Sean...you being "uncertain"...HMMM...I don't believe that. :)

Doug...you of all people...being scared in an airplane...NAW...I don't believe that one either.

;)
My worst flight was during the mid-summer of 1967. I was sitting in the right seat checking out a new Captain on the 1946 Douglas DC3.
We had just left Vancouver Intl. (CYVR), were at our cruise altitude and making a full overnight stop at Calgary Intl. (CYYC).
On board besides myself was our newest Captain, our Flight Engineer, one male Steward and eighteen tradesmen (plumbers, carpenters, electricians) all sobering up and heading back to the oil rigs of Calgary.
By all calculations we felt we should be leaving the rain behind us when the pounding started. I was reading a copy of "Ace McCool" in a copy of "Private Pilot". This was one of my favourite articles and one of my favourite magazines. I was startled, I looked up and all I could see was what looked like hail or ice hitting the windscreen. The pounding was getting harder and louder as the ice was flying off the props and hitting the aluminum sides of the aircraft just behind us.
Before I could open my mouth the aircraft rolled left almost sixty degrees, I heard several screams through the headphones as the steward lost the coffee pot and hot coffee went all over him and the flight engineer. I instinctively leaned forward to the left and down to add carb heat as I thought we had picked up carb ice, dam, my seat was too far back, I couldn't reach anything, then the aircraft veered up and right pushing me back into the right side of my seat and banging my right arm on the cowl flap controls. I think I was still trying to figure out what to do with this magazine as I had just purchased it. My right arm was numb, it was lacking sensation, maybe I broke it I thought.

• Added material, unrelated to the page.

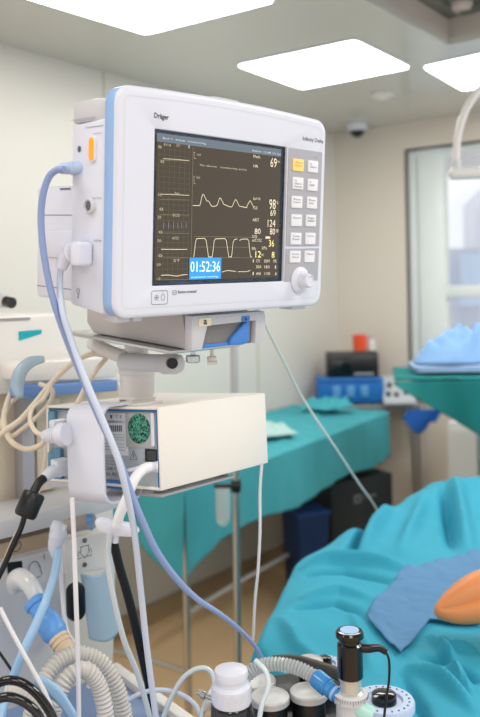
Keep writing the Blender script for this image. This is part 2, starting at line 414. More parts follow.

The DC3 rolled down and left almost ninety degrees now pushing me forward in my seat belt, I couldn't grab the flap or gear handle on the floor on my side as I still had the magazine in my left hand, you know I must have paid three or four dollars for that magazine back then, maybe that is why I held onto it or it could have been I hadn't finished my "Ace McCool" article.
But, I could clearly see our new Captain now, yes by gosh I thought, nicely pressed white shirt, four gold stripes, wow, (mine were covered and smeared in oil), he was even clean shaven and his black hair slicked right down with brylcream (hope that is how you spell it), he didn't have enough strength to hold in opposite rudder, he was perspiring, me, I couldn't move, maybe I should have let go of my magazine.
I looked at the instrument panel, the vertical speed was pegged down, the gyros had tumbled, the airspeed was all the way in the red, the altimeter, oh oh, the altimeter, dam we were rolling and only at nine hundred feet.
Yes folks we hit that rocky hill dead on.
I remember sitting on this large wet rock, just sitting there, so I finished reading "Ace McCool".
Oh, yes we were all killed, there were no survivors, well you didn't think there would be did you? ;D
Well guess I better mosey down to the barn and stand in the corner for a bit, I am sure there will be a few comments on this one.